Goal> Print the entire listing. Each line must match the original exactly.

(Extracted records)
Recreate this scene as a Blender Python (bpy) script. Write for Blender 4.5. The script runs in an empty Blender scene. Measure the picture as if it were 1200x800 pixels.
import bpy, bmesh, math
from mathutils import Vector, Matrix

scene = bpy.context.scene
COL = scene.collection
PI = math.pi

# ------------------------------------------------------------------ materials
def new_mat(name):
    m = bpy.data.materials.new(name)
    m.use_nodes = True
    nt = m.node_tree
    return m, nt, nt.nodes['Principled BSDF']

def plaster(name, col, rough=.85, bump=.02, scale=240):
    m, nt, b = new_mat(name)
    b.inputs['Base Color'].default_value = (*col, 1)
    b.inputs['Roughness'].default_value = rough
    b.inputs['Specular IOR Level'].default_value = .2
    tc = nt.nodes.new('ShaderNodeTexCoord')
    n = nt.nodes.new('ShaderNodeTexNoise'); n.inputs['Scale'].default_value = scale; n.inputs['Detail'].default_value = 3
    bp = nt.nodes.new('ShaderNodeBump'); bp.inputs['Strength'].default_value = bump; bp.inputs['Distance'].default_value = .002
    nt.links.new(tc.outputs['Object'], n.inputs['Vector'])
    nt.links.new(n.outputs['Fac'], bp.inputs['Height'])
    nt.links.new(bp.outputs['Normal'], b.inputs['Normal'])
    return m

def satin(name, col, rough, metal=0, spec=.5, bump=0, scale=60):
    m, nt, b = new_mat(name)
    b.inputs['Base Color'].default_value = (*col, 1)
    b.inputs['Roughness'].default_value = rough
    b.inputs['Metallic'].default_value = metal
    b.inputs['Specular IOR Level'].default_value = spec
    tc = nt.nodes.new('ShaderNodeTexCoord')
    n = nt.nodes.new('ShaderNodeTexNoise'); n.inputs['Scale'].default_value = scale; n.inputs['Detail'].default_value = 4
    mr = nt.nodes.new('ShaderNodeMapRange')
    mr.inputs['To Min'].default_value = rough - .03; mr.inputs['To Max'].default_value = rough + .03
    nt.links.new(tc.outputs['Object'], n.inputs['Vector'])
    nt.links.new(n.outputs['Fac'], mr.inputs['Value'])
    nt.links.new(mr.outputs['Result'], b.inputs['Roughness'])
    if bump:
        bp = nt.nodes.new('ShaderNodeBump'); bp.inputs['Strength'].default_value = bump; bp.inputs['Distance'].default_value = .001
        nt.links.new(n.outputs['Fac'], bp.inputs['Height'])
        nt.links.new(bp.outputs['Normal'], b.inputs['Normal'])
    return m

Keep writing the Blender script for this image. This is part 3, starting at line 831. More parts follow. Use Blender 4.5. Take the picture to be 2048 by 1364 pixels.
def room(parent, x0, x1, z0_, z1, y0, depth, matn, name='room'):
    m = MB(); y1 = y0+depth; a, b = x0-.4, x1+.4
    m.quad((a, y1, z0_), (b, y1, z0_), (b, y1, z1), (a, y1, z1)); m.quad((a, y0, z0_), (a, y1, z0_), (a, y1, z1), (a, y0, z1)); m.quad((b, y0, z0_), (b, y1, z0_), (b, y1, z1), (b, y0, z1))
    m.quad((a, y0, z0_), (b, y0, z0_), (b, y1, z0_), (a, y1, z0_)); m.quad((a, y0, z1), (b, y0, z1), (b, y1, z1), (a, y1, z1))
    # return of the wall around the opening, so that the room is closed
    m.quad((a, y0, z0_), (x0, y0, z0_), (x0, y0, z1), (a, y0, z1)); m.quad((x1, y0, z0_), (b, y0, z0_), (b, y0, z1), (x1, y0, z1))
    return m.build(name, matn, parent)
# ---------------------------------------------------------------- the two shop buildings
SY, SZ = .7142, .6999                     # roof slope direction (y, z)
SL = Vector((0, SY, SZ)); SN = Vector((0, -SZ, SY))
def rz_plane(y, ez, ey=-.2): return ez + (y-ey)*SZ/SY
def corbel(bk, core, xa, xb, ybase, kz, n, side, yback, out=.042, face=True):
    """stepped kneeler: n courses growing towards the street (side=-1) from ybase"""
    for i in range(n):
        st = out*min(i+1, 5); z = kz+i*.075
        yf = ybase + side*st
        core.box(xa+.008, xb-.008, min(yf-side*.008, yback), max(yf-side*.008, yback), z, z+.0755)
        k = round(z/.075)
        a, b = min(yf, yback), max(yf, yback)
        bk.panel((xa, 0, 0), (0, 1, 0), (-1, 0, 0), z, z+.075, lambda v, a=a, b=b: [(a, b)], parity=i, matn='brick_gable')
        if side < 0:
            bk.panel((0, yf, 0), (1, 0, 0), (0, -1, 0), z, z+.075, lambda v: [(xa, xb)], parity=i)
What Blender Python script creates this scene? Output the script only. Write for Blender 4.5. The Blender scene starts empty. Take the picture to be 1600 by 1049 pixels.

Answer to the task>
Recreate this scene as a Blender Python (bpy) script. Write for Blender 4.5. The script runs in an empty Blender scene. Measure the picture as if it were 1200x800 pixels.
import bpy, bmesh, math
from mathutils import Vector, Matrix

scene = bpy.context.scene
COL = scene.collection
PI = math.pi

# ------------------------------------------------------------------ materials
def new_mat(name):
    m = bpy.data.materials.new(name)
    m.use_nodes = True
    nt = m.node_tree
    return m, nt, nt.nodes['Principled BSDF']

def plaster(name, col, rough=.85, bump=.02, scale=240):
    m, nt, b = new_mat(name)
    b.inputs['Base Color'].default_value = (*col, 1)
    b.inputs['Roughness'].default_value = rough
    b.inputs['Specular IOR Level'].default_value = .2
    tc = nt.nodes.new('ShaderNodeTexCoord')
    n = nt.nodes.new('ShaderNodeTexNoise'); n.inputs['Scale'].default_value = scale; n.inputs['Detail'].default_value = 3
    bp = nt.nodes.new('ShaderNodeBump'); bp.inputs['Strength'].default_value = bump; bp.inputs['Distance'].default_value = .002
    nt.links.new(tc.outputs['Object'], n.inputs['Vector'])
    nt.links.new(n.outputs['Fac'], bp.inputs['Height'])
    nt.links.new(bp.outputs['Normal'], b.inputs['Normal'])
    return m

def satin(name, col, rough, metal=0, spec=.5, bump=0, scale=60):
    m, nt, b = new_mat(name)
    b.inputs['Base Color'].default_value = (*col, 1)
    b.inputs['Roughness'].default_value = rough
    b.inputs['Metallic'].default_value = metal
    b.inputs['Specular IOR Level'].default_value = spec
    tc = nt.nodes.new('ShaderNodeTexCoord')
    n = nt.nodes.new('ShaderNodeTexNoise'); n.inputs['Scale'].default_value = scale; n.inputs['Detail'].default_value = 4
    mr = nt.nodes.new('ShaderNodeMapRange')
    mr.inputs['To Min'].default_value = rough - .03; mr.inputs['To Max'].default_value = rough + .03
    nt.links.new(tc.outputs['Object'], n.inputs['Vector'])
    nt.links.new(n.outputs['Fac'], mr.inputs['Value'])
    nt.links.new(mr.outputs['Result'], b.inputs['Roughness'])
    if bump:
        bp = nt.nodes.new('ShaderNodeBump'); bp.inputs['Strength'].default_value = bump; bp.inputs['Distance'].default_value = .001
        nt.links.new(n.outputs['Fac'], bp.inputs['Height'])
        nt.links.new(bp.outputs['Normal'], b.inputs['Normal'])
    return m

Keep writing the Blender script for this image. This is part 3, starting at line 831. More parts follow. Use Blender 4.5. Take the picture to be 2048 by 1364 pixels.
def room(parent, x0, x1, z0_, z1, y0, depth, matn, name='room'):
    m = MB(); y1 = y0+depth; a, b = x0-.4, x1+.4
    m.quad((a, y1, z0_), (b, y1, z0_), (b, y1, z1), (a, y1, z1)); m.quad((a, y0, z0_), (a, y1, z0_), (a, y1, z1), (a, y0, z1)); m.quad((b, y0, z0_), (b, y1, z0_), (b, y1, z1), (b, y0, z1))
    m.quad((a, y0, z0_), (b, y0, z0_), (b, y1, z0_), (a, y1, z0_)); m.quad((a, y0, z1), (b, y0, z1), (b, y1, z1), (a, y1, z1))
    # return of the wall around the opening, so that the room is closed
    m.quad((a, y0, z0_), (x0, y0, z0_), (x0, y0, z1), (a, y0, z1)); m.quad((x1, y0, z0_), (b, y0, z0_), (b, y0, z1), (x1, y0, z1))
    return m.build(name, matn, parent)
# ---------------------------------------------------------------- the two shop buildings
SY, SZ = .7142, .6999                     # roof slope direction (y, z)
SL = Vector((0, SY, SZ)); SN = Vector((0, -SZ, SY))
def rz_plane(y, ez, ey=-.2): return ez + (y-ey)*SZ/SY
def corbel(bk, core, xa, xb, ybase, kz, n, side, yback, out=.042, face=True):
    """stepped kneeler: n courses growing towards the street (side=-1) from ybase"""
    for i in range(n):
        st = out*min(i+1, 5); z = kz+i*.075
        yf = ybase + side*st
        core.box(xa+.008, xb-.008, min(yf-side*.008, yback), max(yf-side*.008, yback), z, z+.0755)
        k = round(z/.075)
        a, b = min(yf, yback), max(yf, yback)
        bk.panel((xa, 0, 0), (0, 1, 0), (-1, 0, 0), z, z+.075, lambda v, a=a, b=b: [(a, b)], parity=i, matn='brick_gable')
        if side < 0:
            bk.panel((0, yf, 0), (1, 0, 0), (0, -1, 0), z, z+.075, lambda v: [(xa, xb)], parity=i)
What Blender Python script creates this scene? Output the script only. Write for Blender 4.5. The Blender scene starts empty. Take the picture to be 1600 by 1049 pixels.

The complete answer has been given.